“Soup Kitchens For The Soul”
I’ve just finished reading an article from the Sydney Morning Herald on Elaine Heumann Gurian’s visit to Australia. Elaine is the author of the book Civilizing The Museum and is a consultant to a large number of Museums, (including the Smithsonian, the Jewish Museum in Berlin and the Australian National Museum).
I was really interested in a number of things the article had to say, I really wish I could get my hands on her lecture that she was here to give:
A speech she gave at the Powerhouse yesterday, titled “The museum as soup kitchen”, examined how cultural institutions should be engaging much more creatively with the public. And not just museums, she includes art galleries, botanic gardens, historic houses and other educational attractions.

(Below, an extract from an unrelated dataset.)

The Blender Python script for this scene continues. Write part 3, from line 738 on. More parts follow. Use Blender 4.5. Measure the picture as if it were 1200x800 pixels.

On one level Gurian means the term literally. During the Great Depression, she says, museums did act as soup kitchens. More recently, when the North Dakota city of Grand Forks was hit by a flood, the local museum became a civic refuge.
“They were a church on Sunday, a dance class on Wednesday afternoon, while still being a museum,” Gurian says.
She says the global financial crisis should be seen as an opportunity for museums to forge new links with local communities. Under her soup kitchen philosophy, museums should be satisfying spiritual, cultural and emotional needs.
Part of the problem, she argues, is that museums are still seen as elitist and inaccessible, partly “because some of them are … and those tend to look like the one in Night At The Museum“.
Too often cultural institutions are content to see themselves as repositories of “stuff”. They take care of their collections but see no real need to excite people who don’t know what’s there.
“Museums make culture visible, transforming it from an idea into something we can all see and participate in,” Gurian says. “That’s why governments fight over museums.”
Take the controversy over our National Museum when it opened in 2001, with right-wing critics – including the board members Christopher Pearson and David Barnett, and the historian Keith Windschuttle – denouncing it as presenting what some called its “black armband” view of Australian history.
“National museums of any country are always political.
Yet in its first decade the National Museum has won many awards and had record crowds. Like other Australian museums and galleries with free general admission, it also seems to be weathering the financial crisis.”